A empresa que contrata o serviço terceirizado consegue com ele uma garantia. Desaparece para ela a necessidade de assegurar que o tempo de trabalho contratado se traduza em tempo de trabalho efetivamente realizado. O que ela adquire agora é o produto final, ou seja, as horas de trabalho já materializadas na mercadoria. Dado que em muitos casos a empresa contratante se relaciona com inúmeras subsidiárias menores, impõe a elas uma concorrência que se traduz em jornadas extensas e intensas de trabalho.
Também aqui o trabalhador sofre um ataque direto sobre sua capacidade de organização. Na terceirização de serviços, por exemplo, é comum as empresas contratadas transferirem para outras contratantes aqueles trabalhadores que ensaiam alguma reivindicação conjunta. Nos serviços terceirizados de limpeza, por exemplo, dado que a prestadora firma contratos com inúmeras outras empresas, tem a capacidade de remanejar periodicamente seus trabalhadores. Essa prática limita a união e as ações conjuntas.

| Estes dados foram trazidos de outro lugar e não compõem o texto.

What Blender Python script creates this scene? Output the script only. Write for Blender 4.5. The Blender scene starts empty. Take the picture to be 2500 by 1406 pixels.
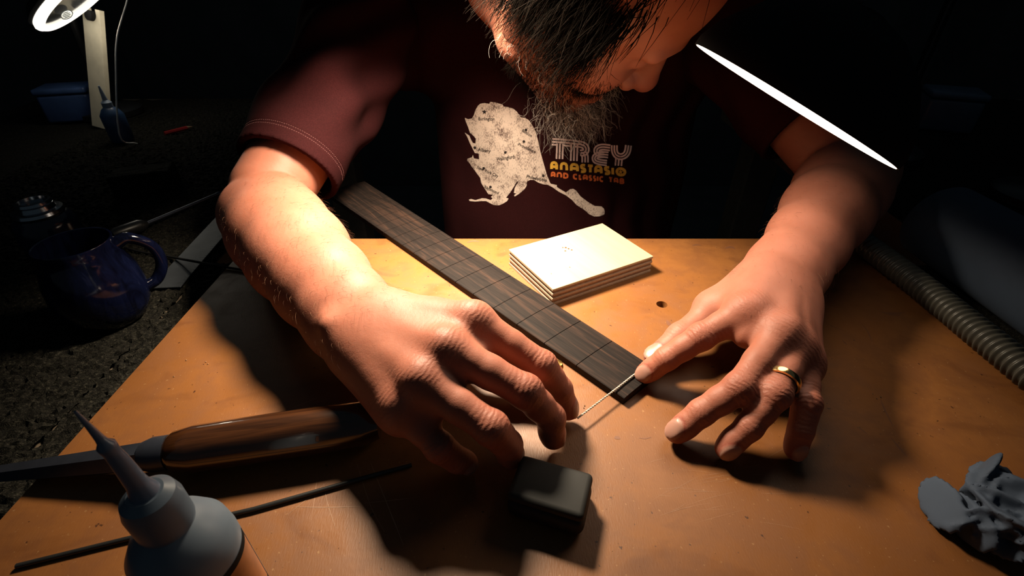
import bpy, bmesh, math, random
import numpy as np
from mathutils import Vector, Matrix
from mathutils.bvhtree import BVHTree
from mathutils.geometry import delaunay_2d_cdt

SC = bpy.context.scene
COL = SC.collection
random.seed(7)
RNG = np.random.default_rng(7)

# ------------------------------------------------------------------ camera
FPX, PITCH, CAMH = 1195.0, 0.603, 0.2656
CP, SP = math.cos(PITCH), math.sin(PITCH)
cam = bpy.data.cameras.new('camera')
cam.sensor_fit = 'HORIZONTAL'
cam.sensor_width = 36.0
cam.lens = FPX * 36.0 / 2500.0
cam.clip_start = 0.01
cam.dof.use_dof = True
cam.dof.focus_distance = 0.36
cam.dof.aperture_fstop = 20.0
camo = bpy.data.objects.new('camera', cam)
camo.location = (0, 0, CAMH)
camo.rotation_euler = (math.pi / 2 - PITCH, 0, 0)
COL.objects.link(camo)
SC.camera = camo

# ------------------------------------------------------------------ world, exposure, main light
SC.view_settings.view_transform = 'Standard'
SC.view_settings.look = 'None'
SC.view_settings.exposure = 0.0
SC.view_settings.gamma = 1.0
SC.view_settings.use_curve_mapping = False
SC.cycles.max_bounces = 3; SC.cycles.diffuse_bounces = 1; SC.cycles.glossy_bounces = 2; SC.cycles.transmission_bounces = 1; SC.cycles.caustics_reflective = False; SC.cycles.caustics_refractive = False; SC.cycles.adaptive_threshold = 0.03
W = bpy.data.worlds.new('world')
SC.world = W
W.use_nodes = True
bg = W.node_tree.nodes['Background']
bg.inputs[0].default_value = (0.62, 0.85, 1.0, 1)
bg.inputs[1].default_value = 0.024

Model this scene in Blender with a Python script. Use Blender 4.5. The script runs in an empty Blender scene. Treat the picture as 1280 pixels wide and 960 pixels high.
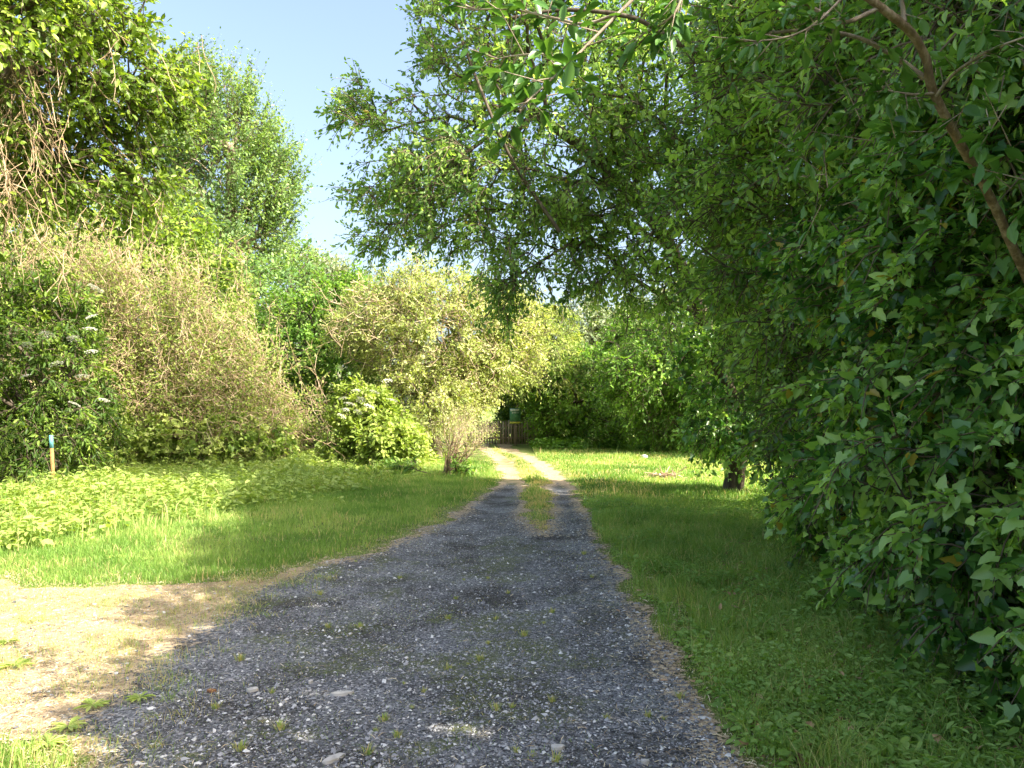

A reforma trabalhista veio num período de profunda crise no Brasil. A escalada do desemprego e a ameaça constante de demissão tendem a ser por si só um elemento disciplinador. Como já discutido na coluna anterior, os grandes capitalistas têm conseguido minimizar os custos da crise, repassando-os à classe trabalhadora. Esse é, também um momento de acirramento da luta de classe. Como observado, esses períodos convivem com a escalada da violência, seja direta seja institucional. Apesar de tudo, o trabalhador brasileiro resiste. A média anual de greves, por exemplo, quase triplicou desde 2013. A organização e a luta seguem sendo as únicas saídas disponíveis.
[1] No capítulo 25 do Livro I de O Capital, Marx descreve todo esse processo de formação do trabalhador assalariado e as leis da época com esse objetivo.
[2] https://www1.folha.uol.com.br/mercado/2018/04/entidades-celebram-queda-de-medida-provisoria-e-querem-mais-intermitentes.shtml
—
Lucas Rodrigues faz parte do Movimento Economia Pró-Gente.